>> START
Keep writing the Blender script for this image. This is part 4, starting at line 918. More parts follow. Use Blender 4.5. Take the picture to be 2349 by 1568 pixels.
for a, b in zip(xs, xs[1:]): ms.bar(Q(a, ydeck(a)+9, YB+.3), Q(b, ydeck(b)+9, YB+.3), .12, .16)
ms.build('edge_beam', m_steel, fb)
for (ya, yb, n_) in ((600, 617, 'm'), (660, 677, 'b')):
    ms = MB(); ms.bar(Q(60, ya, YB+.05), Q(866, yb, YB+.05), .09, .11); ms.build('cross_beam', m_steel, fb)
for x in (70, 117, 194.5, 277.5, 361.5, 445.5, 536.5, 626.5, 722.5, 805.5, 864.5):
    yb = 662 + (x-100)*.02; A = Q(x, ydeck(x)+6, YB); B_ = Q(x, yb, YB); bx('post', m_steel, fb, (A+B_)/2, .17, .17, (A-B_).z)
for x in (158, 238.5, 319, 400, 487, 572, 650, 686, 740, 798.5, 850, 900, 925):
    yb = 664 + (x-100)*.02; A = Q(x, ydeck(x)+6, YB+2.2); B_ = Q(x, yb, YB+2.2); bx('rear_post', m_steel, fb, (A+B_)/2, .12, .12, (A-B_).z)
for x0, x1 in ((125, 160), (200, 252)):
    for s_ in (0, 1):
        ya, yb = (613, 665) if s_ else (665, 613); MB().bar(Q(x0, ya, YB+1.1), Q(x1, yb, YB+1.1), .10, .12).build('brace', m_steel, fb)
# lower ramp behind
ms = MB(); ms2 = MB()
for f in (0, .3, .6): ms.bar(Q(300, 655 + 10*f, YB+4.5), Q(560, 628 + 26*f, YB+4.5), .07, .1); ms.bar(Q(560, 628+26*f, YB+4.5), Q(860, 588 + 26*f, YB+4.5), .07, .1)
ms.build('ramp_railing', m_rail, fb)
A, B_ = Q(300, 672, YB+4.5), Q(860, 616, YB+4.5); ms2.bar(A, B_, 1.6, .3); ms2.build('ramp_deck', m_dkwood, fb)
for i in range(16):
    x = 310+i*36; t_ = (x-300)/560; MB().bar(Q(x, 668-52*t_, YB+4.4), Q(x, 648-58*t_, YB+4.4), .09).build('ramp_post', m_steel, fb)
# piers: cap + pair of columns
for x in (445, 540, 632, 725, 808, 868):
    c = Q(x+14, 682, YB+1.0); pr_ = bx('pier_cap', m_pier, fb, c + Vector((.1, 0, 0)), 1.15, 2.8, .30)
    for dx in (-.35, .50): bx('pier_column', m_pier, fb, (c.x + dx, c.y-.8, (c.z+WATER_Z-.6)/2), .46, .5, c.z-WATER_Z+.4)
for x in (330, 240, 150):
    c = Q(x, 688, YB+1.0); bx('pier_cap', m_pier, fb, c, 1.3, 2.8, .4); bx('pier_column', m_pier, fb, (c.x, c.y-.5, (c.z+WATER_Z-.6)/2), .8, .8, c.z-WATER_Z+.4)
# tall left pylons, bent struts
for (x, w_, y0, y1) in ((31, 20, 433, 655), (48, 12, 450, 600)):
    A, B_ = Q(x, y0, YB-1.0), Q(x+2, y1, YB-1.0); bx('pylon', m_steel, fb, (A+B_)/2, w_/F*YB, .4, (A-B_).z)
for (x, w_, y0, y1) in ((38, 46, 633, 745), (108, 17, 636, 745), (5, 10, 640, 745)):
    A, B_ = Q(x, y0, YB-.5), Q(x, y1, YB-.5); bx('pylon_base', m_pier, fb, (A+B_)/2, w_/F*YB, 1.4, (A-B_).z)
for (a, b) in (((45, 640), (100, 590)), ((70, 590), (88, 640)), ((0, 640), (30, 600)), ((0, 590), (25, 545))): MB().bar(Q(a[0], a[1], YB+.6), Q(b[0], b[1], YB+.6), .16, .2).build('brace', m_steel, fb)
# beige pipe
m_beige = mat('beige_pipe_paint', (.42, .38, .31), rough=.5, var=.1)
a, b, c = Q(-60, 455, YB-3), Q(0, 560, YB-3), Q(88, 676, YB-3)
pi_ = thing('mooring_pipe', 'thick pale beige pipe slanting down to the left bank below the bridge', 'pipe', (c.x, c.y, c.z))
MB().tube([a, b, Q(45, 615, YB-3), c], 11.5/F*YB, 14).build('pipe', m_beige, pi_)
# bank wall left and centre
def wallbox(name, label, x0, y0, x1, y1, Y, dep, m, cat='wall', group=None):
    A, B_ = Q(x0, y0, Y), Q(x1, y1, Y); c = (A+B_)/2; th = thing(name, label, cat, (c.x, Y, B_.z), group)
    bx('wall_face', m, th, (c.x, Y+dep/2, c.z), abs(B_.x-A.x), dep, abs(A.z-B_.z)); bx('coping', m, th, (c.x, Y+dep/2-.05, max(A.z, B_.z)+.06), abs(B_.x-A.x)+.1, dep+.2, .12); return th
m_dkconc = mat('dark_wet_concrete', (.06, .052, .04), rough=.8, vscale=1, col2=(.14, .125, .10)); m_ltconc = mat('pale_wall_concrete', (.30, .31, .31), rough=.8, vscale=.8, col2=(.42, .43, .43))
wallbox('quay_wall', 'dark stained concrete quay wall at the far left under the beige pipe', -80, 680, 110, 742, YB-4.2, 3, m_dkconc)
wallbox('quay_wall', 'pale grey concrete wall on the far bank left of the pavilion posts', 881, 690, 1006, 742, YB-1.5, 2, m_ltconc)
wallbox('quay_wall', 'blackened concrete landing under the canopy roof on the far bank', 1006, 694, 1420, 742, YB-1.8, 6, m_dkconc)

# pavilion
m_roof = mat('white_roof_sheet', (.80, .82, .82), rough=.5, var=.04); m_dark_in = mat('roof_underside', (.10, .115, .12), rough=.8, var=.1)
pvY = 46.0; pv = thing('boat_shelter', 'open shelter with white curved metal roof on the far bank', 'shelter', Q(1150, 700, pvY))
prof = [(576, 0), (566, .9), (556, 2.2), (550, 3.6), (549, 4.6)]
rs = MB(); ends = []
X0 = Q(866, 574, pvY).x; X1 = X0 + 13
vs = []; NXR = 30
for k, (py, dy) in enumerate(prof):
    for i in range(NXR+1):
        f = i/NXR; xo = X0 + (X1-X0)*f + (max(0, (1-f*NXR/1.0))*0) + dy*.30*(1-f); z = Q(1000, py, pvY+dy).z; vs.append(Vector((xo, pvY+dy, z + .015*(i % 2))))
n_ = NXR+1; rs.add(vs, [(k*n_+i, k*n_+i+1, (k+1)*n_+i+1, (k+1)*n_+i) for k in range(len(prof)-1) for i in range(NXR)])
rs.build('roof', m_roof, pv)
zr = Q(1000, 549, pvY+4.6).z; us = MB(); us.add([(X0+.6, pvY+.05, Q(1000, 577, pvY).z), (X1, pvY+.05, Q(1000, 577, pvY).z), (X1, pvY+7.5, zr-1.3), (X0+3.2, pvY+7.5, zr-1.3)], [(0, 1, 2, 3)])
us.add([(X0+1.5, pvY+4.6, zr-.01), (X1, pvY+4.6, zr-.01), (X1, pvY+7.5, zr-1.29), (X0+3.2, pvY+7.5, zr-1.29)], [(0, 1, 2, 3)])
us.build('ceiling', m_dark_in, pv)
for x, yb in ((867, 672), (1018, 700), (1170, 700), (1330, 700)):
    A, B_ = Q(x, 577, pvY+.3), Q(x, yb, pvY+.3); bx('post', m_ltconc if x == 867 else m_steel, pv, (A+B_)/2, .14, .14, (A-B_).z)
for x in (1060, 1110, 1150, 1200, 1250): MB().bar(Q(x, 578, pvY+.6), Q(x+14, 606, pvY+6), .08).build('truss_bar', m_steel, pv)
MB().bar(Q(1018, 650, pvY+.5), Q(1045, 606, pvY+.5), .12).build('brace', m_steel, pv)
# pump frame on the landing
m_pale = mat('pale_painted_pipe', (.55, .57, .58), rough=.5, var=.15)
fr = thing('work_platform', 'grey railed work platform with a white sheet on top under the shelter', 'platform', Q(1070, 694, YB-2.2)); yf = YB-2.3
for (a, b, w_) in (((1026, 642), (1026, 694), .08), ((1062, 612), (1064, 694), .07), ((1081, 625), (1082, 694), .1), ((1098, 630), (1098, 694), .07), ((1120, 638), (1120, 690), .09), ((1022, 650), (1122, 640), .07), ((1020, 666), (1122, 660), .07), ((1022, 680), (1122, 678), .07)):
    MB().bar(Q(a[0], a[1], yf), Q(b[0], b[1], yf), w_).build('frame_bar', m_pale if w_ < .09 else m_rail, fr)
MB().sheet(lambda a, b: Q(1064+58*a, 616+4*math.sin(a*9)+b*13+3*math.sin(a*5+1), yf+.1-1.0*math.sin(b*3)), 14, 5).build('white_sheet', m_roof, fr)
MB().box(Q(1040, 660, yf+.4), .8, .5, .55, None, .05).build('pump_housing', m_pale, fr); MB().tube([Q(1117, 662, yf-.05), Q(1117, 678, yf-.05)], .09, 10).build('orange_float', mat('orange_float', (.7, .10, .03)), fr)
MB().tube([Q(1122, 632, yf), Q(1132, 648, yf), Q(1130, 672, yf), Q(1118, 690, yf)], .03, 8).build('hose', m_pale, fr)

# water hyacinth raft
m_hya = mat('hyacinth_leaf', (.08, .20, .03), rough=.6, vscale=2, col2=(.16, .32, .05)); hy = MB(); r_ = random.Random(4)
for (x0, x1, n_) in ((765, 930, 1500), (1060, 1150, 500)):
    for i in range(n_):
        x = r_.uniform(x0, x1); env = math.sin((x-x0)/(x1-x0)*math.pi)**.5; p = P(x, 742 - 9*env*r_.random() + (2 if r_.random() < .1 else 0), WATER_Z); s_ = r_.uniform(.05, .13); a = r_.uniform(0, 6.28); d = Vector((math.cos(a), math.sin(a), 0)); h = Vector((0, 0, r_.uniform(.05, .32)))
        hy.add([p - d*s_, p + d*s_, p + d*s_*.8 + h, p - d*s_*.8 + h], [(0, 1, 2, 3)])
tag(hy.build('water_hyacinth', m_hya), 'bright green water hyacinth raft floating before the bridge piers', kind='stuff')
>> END
EXERCISE DETAILS:
Take the lines from the line with "zr = Q(1000, 549, pvY+4.6).z;" through the line with "zr-1.29)], [(0, 1, 2, 3)])", both ends included, and give them again exactly, with nothing else.

COMPLETE OUTPUT:
zr = Q(1000, 549, pvY+4.6).z; us = MB(); us.add([(X0+.6, pvY+.05, Q(1000, 577, pvY).z), (X1, pvY+.05, Q(1000, 577, pvY).z), (X1, pvY+7.5, zr-1.3), (X0+3.2, pvY+7.5, zr-1.3)], [(0, 1, 2, 3)])
us.add([(X0+1.5, pvY+4.6, zr-.01), (X1, pvY+4.6, zr-.01), (X1, pvY+7.5, zr-1.29), (X0+3.2, pvY+7.5, zr-1.29)], [(0, 1, 2, 3)])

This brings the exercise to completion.